__EXERCISE AIM__
Every line from the start of the entries up to and including the one bearing "(len(Vt), 1)), parent=o)" must be printed verbatim, without the pictures.
-- BEGIN PROVIDED DATA --
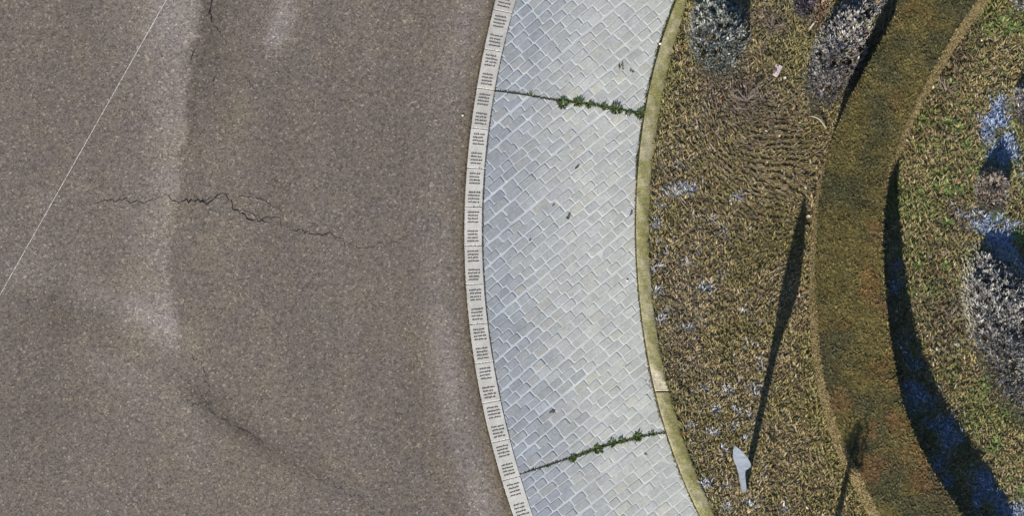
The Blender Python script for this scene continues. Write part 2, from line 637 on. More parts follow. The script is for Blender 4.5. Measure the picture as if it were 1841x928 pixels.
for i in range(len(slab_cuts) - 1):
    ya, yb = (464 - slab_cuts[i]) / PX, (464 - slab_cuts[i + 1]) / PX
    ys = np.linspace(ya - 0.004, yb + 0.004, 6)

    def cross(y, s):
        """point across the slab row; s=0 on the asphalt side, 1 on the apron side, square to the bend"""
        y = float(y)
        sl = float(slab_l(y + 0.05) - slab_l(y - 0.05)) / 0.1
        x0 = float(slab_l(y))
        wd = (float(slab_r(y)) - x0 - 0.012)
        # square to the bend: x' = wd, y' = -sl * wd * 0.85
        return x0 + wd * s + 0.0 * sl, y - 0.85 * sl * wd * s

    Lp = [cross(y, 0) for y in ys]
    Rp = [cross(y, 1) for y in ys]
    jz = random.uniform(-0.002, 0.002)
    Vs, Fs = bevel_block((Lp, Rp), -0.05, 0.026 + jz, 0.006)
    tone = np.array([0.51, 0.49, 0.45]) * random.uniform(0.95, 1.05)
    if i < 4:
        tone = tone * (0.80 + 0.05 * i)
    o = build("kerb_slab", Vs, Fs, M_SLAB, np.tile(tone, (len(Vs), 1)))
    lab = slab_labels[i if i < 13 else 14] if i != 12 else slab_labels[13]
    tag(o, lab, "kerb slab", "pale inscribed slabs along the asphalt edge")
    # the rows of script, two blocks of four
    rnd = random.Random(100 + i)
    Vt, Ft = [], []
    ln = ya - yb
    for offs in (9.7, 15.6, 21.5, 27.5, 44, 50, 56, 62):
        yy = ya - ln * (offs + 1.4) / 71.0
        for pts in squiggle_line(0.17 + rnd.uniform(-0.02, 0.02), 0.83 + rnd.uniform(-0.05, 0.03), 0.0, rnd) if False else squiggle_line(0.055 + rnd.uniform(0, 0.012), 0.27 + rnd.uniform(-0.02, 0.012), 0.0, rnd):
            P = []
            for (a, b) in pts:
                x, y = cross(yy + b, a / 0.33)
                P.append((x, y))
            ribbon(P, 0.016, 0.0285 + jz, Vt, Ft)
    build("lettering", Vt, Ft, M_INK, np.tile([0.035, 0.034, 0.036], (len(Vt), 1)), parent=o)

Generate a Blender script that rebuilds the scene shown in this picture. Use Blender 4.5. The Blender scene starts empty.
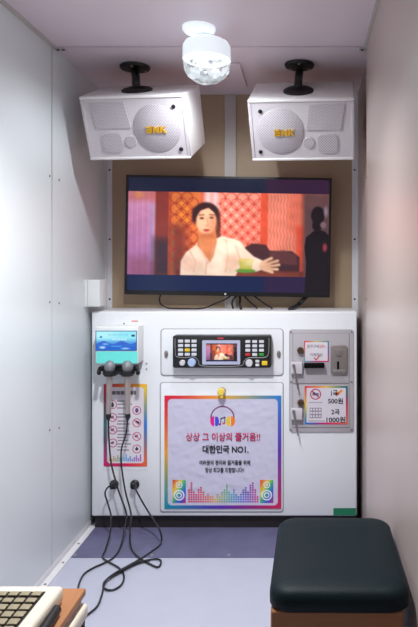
-- END PROVIDED DATA --
__OUTPUT FOR THIS EXERCISE__
The Blender Python script for this scene continues. Write part 2, from line 637 on. More parts follow. The script is for Blender 4.5. Measure the picture as if it were 1841x928 pixels.
for i in range(len(slab_cuts) - 1):
    ya, yb = (464 - slab_cuts[i]) / PX, (464 - slab_cuts[i + 1]) / PX
    ys = np.linspace(ya - 0.004, yb + 0.004, 6)

    def cross(y, s):
        """point across the slab row; s=0 on the asphalt side, 1 on the apron side, square to the bend"""
        y = float(y)
        sl = float(slab_l(y + 0.05) - slab_l(y - 0.05)) / 0.1
        x0 = float(slab_l(y))
        wd = (float(slab_r(y)) - x0 - 0.012)
        # square to the bend: x' = wd, y' = -sl * wd * 0.85
        return x0 + wd * s + 0.0 * sl, y - 0.85 * sl * wd * s

    Lp = [cross(y, 0) for y in ys]
    Rp = [cross(y, 1) for y in ys]
    jz = random.uniform(-0.002, 0.002)
    Vs, Fs = bevel_block((Lp, Rp), -0.05, 0.026 + jz, 0.006)
    tone = np.array([0.51, 0.49, 0.45]) * random.uniform(0.95, 1.05)
    if i < 4:
        tone = tone * (0.80 + 0.05 * i)
    o = build("kerb_slab", Vs, Fs, M_SLAB, np.tile(tone, (len(Vs), 1)))
    lab = slab_labels[i if i < 13 else 14] if i != 12 else slab_labels[13]
    tag(o, lab, "kerb slab", "pale inscribed slabs along the asphalt edge")
    # the rows of script, two blocks of four
    rnd = random.Random(100 + i)
    Vt, Ft = [], []
    ln = ya - yb
    for offs in (9.7, 15.6, 21.5, 27.5, 44, 50, 56, 62):
        yy = ya - ln * (offs + 1.4) / 71.0
        for pts in squiggle_line(0.17 + rnd.uniform(-0.02, 0.02), 0.83 + rnd.uniform(-0.05, 0.03), 0.0, rnd) if False else squiggle_line(0.055 + rnd.uniform(0, 0.012), 0.27 + rnd.uniform(-0.02, 0.012), 0.0, rnd):
            P = []
            for (a, b) in pts:
                x, y = cross(yy + b, a / 0.33)
                P.append((x, y))
            ribbon(P, 0.016, 0.0285 + jz, Vt, Ft)
    build("lettering", Vt, Ft, M_INK, np.tile([0.035, 0.034, 0.036], (len(Vt), 1)), parent=o)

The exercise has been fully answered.